J'aurais dû faire du théâtre
On me l’a souvent dit. J’aurais dû faire du théâtre. Sauf que la vie est déjà une pièce de théâtre assez compliquée pour moi, donc pas besoin d’en rajouter. Je suis une bonne actrice, malgré tout. Quand on me croise, on pourrait presque me croire heureuse. Paraît-il que j’ai, je cite, "de l’énergie à revendre". Je cache juste mieux que les autres les pensées qui me viennent à l’esprit et qui sont à deux doigts de me détruire.
Je suis retournée boire une bière, à ma pause de ce midi. J’étais presque la seule cliente au bar, assise dans mon coin, avec mon grand cahier et mon stylo, grattant frénétiquement le papier et y inscrivant des tonnes de mots dont je doute moi-même du sens. Je n’ai pas mangé, je fais n’importe quoi avec la bouffe, de toute façon. Soit je mange trop, soit je ne mange pas du tout. L’an dernier, je n’arrêtais pas de faire des crises d’hyperphagie boulimique - ouais j’ai même cherché le nom exact de ce problème sur Google, lors d’une de mes nuits d’insomnie - et j’étais ultra mal d’avoir pris des kilos. Maintenant, quand je me regarde dans le miroir, je me trouve un air dur. Mon corps a repris du muscle et j’ai maigris, sûrement un peu trop. Et mon visage, mon visage… je ne saurais quoi en dire. Aurais-je dû faire du théâtre ? Je n’en suis pas sûre. Pas avec un visage comme le mien. Je suis trop expressive. Alors, j’ai trouvé une technique, c’est simplement qu’au lieu d’essayer d’avoir une expression neutre, je laisse transparaître une émotion différente de celle que je ressens.
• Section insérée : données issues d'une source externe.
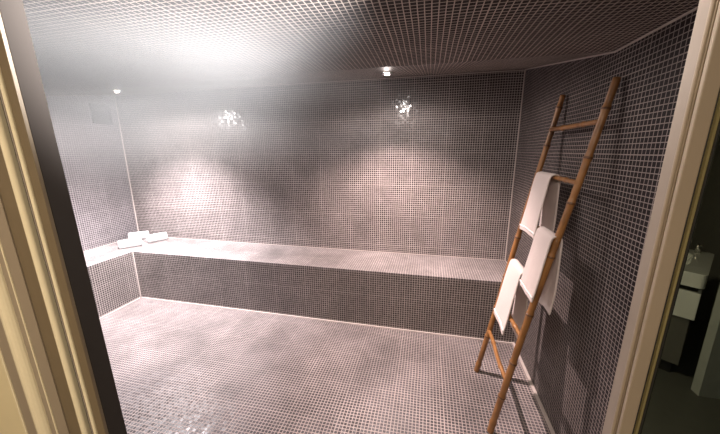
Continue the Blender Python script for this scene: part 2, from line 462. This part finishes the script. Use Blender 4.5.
# right frame post + header
frame = tag(empty('door_2', (3.912, YD, 1.5), (0, .012, 0)), kind='structure')
def rbox(name, mat, x0, x1, y0, y1, z0=.0, z1=2.13, label=None, rnd=0):
    bm = boxes((x0-3.912, x1-3.912, y0-YD, y1-YD, z0-1.5 + (.006 if z0 < .1 else 0), z1-1.5))
    ob = link(name, bm, mat, frame, bevel=rnd)
    if label: ob['label'] = label
    return ob
rbox('reveal', M_TANR, 3.912, 3.930, -2.5660, -2.5500)
rbox('moulding', M_TAN, 3.9108, 3.9300, -2.5700, -2.5665, rnd=.0012)
rbox('reveal', M_OLIVE, 3.9128, 3.9300, -2.5735, -2.5705)
rbox('door_seal', M_RUBBER, 3.9150, 3.9270, -2.5750, -2.5740)
rbox('post', M_TAN, 3.9122, 3.9272, -2.5810, -2.5755, rnd=.001)
rbox('door_seal', M_RUBBER, 3.9274, 3.9297, -2.5790, -2.5740)
rbox('header', M_TAN, 2.90, 4.41, -2.5900, -2.5510, 2.131, 2.16)

# glazed side light: dark reflective glass
win = tag(empty('window_1', (4.17, YD-.03, 1.5), (0, .012, 0)), kind='structure')
def wbox(name, mat, x0, x1, y0, y1, z0, z1):
    return link(name, boxes((x0-4.17, x1-4.17, y0-(YD-.03), y1-(YD-.03), z0-1.495, z1-1.5)), mat, win)
m, nt, bs, out = new_mat('dark_reflective_glass'); b = NB(nt)
gl = b.n('ShaderNodeBsdfGlossy'); gl.inputs['Roughness'].default_value = .012; gl.inputs['Color'].default_value = (.62, .68, .60, 1)
tr = b.n('ShaderNodeBsdfTransparent'); tr.inputs['Color'].default_value = (.10, .12, .11, 1)
mx = b.n('ShaderNodeMixShader'); mx.inputs[0].default_value = .62
b.l(tr.outputs[0], mx.inputs[1]); b.l(gl.outputs[0], mx.inputs[2]); b.l(mx.outputs[0], out.inputs['Surface'])
M_GLASS = m
wbox('edge_bead', M_BRASS, 3.9299, 3.9325, -2.5820, -2.5740, .0, 2.13)
wbox('gasket', M_RUBBER, 3.9327, 3.9345, -2.5830, -2.5760, .0, 2.13)
pane = wbox('pane', M_GLASS, 3.9347, W, -2.5840, -2.5780, .0, 2.13)
pane['label'] = 'dark glass reflecting the washroom'

# ------------------------------------------------------------------ washroom behind the camera (seen reflected in the glass)
bx0, bx1, by0 = 2.35, 6.25, -5.8
tag(link('floor_washroom', boxes((bx0, bx1, by0, YD-.04, -.06, 0)), M_BATHFLOOR), kind='structure')
tag(link('wall_washroom_back', boxes((bx0, bx1, by0-.1, by0, 0, 2.45)), M_DARKWALL), kind='structure')
tag(link('wall_washroom_right', boxes((bx1, bx1+.1, by0-.1, YD, 0, 2.45)), M_DARKWALL), kind='structure')
tag(link('wall_washroom_left', boxes((bx0-.1, bx0, by0-.1, YD-.045, 0, 2.45)), M_PLASTER), kind='structure')
tag(link('ceiling_washroom', boxes((bx0-.1, bx1+.1, by0-.1, YD-.05, 2.45, 2.5)), M_PLASTER), kind='structure')
tag(link('wall_washroom_front', boxes((W, bx1, YD-.04, YD, 0, 2.45), (bx0-.1, 2.60, YD-.045, YD-.041, 0, 2.45)), M_DARKWALL), kind='structure')
tag(link('trim_%d' % 20, boxes((5.452, 5.60, -4.36, -4.30, 0, 2.45)), M_GREYPOST), kind='structure')

VX, VY = 5.322, -4.95
VA = math.radians(-51)
van = tag(empty('washstand', (VX, VY, 0), (0, 0, VA)), 'white washstand reflected in the dark glass at the right edge', 'washstand')
bm = bmesh.new()
# basin slab with a sunk bowl
def rr_(x0, x1, y0, y1, r, n=6):
    pts = []
    for (cx, cy, a0) in ((x1-r, y1-r, 0), (x0+r, y1-r, 90), (x0+r, y0+r, 180), (x1-r, y0+r, 270)):
        for i in range(n+1):
            a = math.radians(a0 + 90*i/n); pts.append((cx+r*math.cos(a), cy+r*math.sin(a)))
    return pts
outer = rr_(-.34, .34, -.42, .42, .03); 
loops = [(outer, .70), (outer, .80), (rr_(-.22, .24, -.32, .32, .10), .80), (rr_(-.19, .21, -.28, .28, .10), .735), (rr_(-.10, .12, -.18, .18, .08), .712)]
rings = [[bm.verts.new((x, y, z)) for x, y in pts] for pts, z in loops]
for r0, r1 in zip(rings, rings[1:]):
    nn = len(r0)
    for i in range(nn): bm.faces.new((r0[i], r0[(i+1) % nn], r1[(i+1) % nn], r1[i]))
bm.faces.new(rings[0][::-1]); bm.faces.new(rings[-1])
link('basin', bm, M_PORC, van, bevel=.004)
link('cabinet', boxes((-.31, .33, -.39, .39, .10, .66)), M_DARKWALL, van)
dr = link('drawer', boxes((-.335, -.311, -.41, .41, .47, .665), (-.33, .32, .391, .41, .47, .665)), M_PORC, van, bevel=.003)
bm = bmesh.new(); tube(bm, [(-.352, -.15, .58), (-.352, .15, .58)], [.006, .006], 10)
for yy in (-.14, .14): tube(bm, [(-.352, yy, .58), (-.334, yy, .58)], [.005, .005], 10)
link('handle', bm, M_CHROME, dr, smooth=True)
link('plinth', boxes((-.27, .33, -.36, .36, .0, .10)), M_RUBBER, van)
tap = tag(empty('basin_tap', (VX+.27*math.cos(VA)-.24*math.sin(VA), VY+.27*math.sin(VA)+.24*math.cos(VA), .80), (0, 0, VA)), 'chrome basin tap reflected above the white washstand', 'tap')
bm = bmesh.new(); tube(bm, [(0, 0, 0), (0, 0, .11), (-.02, 0, .145), (-.07, 0, .155), (-.12, 0, .14), (-.13, 0, .12)], [.016, .013, .012, .011, .010, .010], 14)
link('spout', bm, M_CHROME, tap, smooth=True)
for s in (-1, 1):
    bm = bmesh.new(); tube(bm, [(.0, s*.09, 0), (.0, s*.09, .05), (0, s*.09, .07)], [.016, .014, .006], 14)
    tube(bm, [(0, s*.09, .058), (-.045, s*.11, .068)], [.007, .005], 10)
    link('handle', bm, M_CHROME, tap, smooth=True)

# washroom lamp
wl = tag(empty('ceiling_lamp', (3.25, -3.9, 2.45)), 'round warm washroom ceiling lamp outside the doorway', 'ceiling light')
bm = bmesh.new(); lathe(bm, [(.17, -.0005), (.17, -.03), (.155, -.035), (.155, -.0005)]); link('lamp_rim', bm, M_CHROME, wl, smooth=False)
bm = bmesh.new(); rg = lathe(bm, [(.154, -.028), (.12, -.055), (.06, -.068), (.005, -.071)]); bm.faces.new(rg[-1]); link('lamp_shade', bm, M_BULB, wl, smooth=True)
l = bpy.data.lights.new('washroom_light', 'AREA'); l.shape = 'DISK'; l.size = .30; l.energy = 48; l.color = (1, .84, .64)
lo = bpy.data.objects.new('washroom_light', l); COL.objects.link(lo); lo.location = (3.25, -3.9, 2.36)

# ------------------------------------------------------------------ steam
m = bpy.data.materials.new('steam'); m.use_nodes = True; nt = m.node_tree; nt.nodes.clear(); b = NB(nt)
out = b.n('ShaderNodeOutputMaterial'); vs = b.n('ShaderNodeVolumeScatter'); b.l(vs.outputs[0], out.inputs['Volume'])
vs.inputs['Color'].default_value = (.97, .975, 1, 1); vs.inputs['Anisotropy'].default_value = .3
tc = b.n('ShaderNodeTexCoord')
ln = b.n('ShaderNodeVectorMath', operation='LENGTH'); b.l(tc.outputs['Object'], ln.inputs[0])
nz = b.n('ShaderNodeTexNoise'); nz.inputs['Scale'].default_value = 1.5; nz.inputs['Detail'].default_value = 3; b.l(tc.outputs['Object'], nz.inputs['Vector'])
fall = b.m('MAXIMUM', b.m('SUBTRACT', 1, b.m('ADD', ln.outputs['Value'], b.m('MULTIPLY', b.m('SUBTRACT', nz.outputs['Fac'], .5), .7))), 0)
fall = b.m('MULTIPLY', b.m('MULTIPLY', fall, b.m('MINIMUM', b.m('MULTIPLY', fall, 2.2), 1)), 2.6)
gm = b.n('ShaderNodeNewGeometry'); dl = b.n('ShaderNodeVectorMath', operation='DISTANCE'); b.l(gm.outputs['Position'], dl.inputs[0]); dl.inputs[1].default_value = pL
fall = b.m('MULTIPLY', fall, b.m('MINIMUM', b.m('MULTIPLY', b.m('POWER', dl.outputs['Value'], 1.6), 1.1), 1.3))
lobe = b.n('ShaderNodeVectorMath', operation='SUBTRACT'); b.l(gm.outputs['Position'], lobe.inputs[0]); lobe.inputs[1].default_value = (2.24, -1.80, 2.0)
lsc = b.n('ShaderNodeVectorMath', operation='MULTIPLY'); b.l(lobe.outputs[0], lsc.inputs[0]); lsc.inputs[1].default_value = (1/.62, 1/.50, 1/.105)
ll = b.n('ShaderNodeVectorMath', operation='LENGTH'); b.l(lsc.outputs[0], ll.inputs[0])
lobe_d = b.m('MULTIPLY', b.m('MULTIPLY', b.m('POWER', 2.718, b.m('MULTIPLY', b.m('MULTIPLY', ll.outputs['Value'], ll.outputs['Value']), -1)), nz.outputs['Fac']), 7.5)
b.l(b.m('ADD', b.m('MULTIPLY', fall, .20), lobe_d), vs.inputs['Density'])
bm = bmesh.new(); bmesh.ops.create_icosphere(bm, subdivisions=4, radius=1.0)
for v in bm.verts:
    v.co *= 1 + .04*noise.noise(v.co*2)
steam = link('steam_cloud', bm, m, smooth=True)
SX, SY, SZ = 2.05, -1.62, 1.90
RX, RY, RZ_ = 1.75, .92, .62
steam.location = (SX, SY, SZ); steam.scale = (RX, RY, RZ_)
tag(steam, 'drifting pale steam under the ceiling in the upper left of the room', 'steam', kind='stuff')
# keep the cloud inside the room
for v in steam.data.vertices:
    x = v.co.x*RX+SX; y = v.co.y*RY+SY; z = v.co.z*RZ_+SZ
    zc = (H2 + (H2-H)*max(y, YF)/(-YF)) - .01
    x = min(max(x, .02), W-.02); y = min(max(y, YD+.03), -.02); z = min(max(z, HB+.02), min(zc, H2-.02))
    v.co = ((x-SX)/RX, (y-SY)/RY, (z-SZ)/RZ_)

# ------------------------------------------------------------------ world, camera, view
w = bpy.data.worlds.new('world'); SC.world = w; w.use_nodes = True
w.node_tree.nodes['Background'].inputs[0].default_value = (.6, .5, .4, 1); w.node_tree.nodes['Background'].inputs[1].default_value = .01

cam = bpy.data.cameras.new('camera'); co = bpy.data.objects.new('camera', cam); COL.objects.link(co)
yaw, pitch, roll = .2247, .2186, -.0071
f = Vector((-math.sin(yaw)*math.cos(pitch), math.cos(yaw)*math.cos(pitch), -math.sin(pitch)))
r = Vector((math.cos(yaw), math.sin(yaw), 0)); u = r.cross(f)
r, u = r*math.cos(roll) + u*math.sin(roll), -r*math.sin(roll) + u*math.cos(roll)
M = Matrix((r, u, -f)).transposed().to_4x4(); M.translation = Vector((3.638, -2.983, 1.603))
co.matrix_world = M
cam.sensor_fit = 'HORIZONTAL'; cam.sensor_width = 36; cam.lens = 295.82/720*36; cam.clip_start = .01; cam.clip_end = 50
SC.camera = co
SC.view_settings.view_transform = 'Standard'; SC.view_settings.look = 'None'
SC.view_settings.exposure = 0; SC.view_settings.gamma = 1; SC.view_settings.use_curve_mapping = False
On a discuté un peu, S et moi. Elle aussi est passée par pas mal de trucs difficiles, des moments qui ressemblent parfois à ceux que j’ai dû vivre aussi. Je l’ai écoutée, j’ai fait comme si tout ça c’était du passé pour moi, comme si désormais rien de tout cela ne pouvait plus m’atteindre. Rien de plus faux, bien entendu. Mais S n’a pas à le savoir. S ne le saura jamais. Elle n’est pas différente des autres.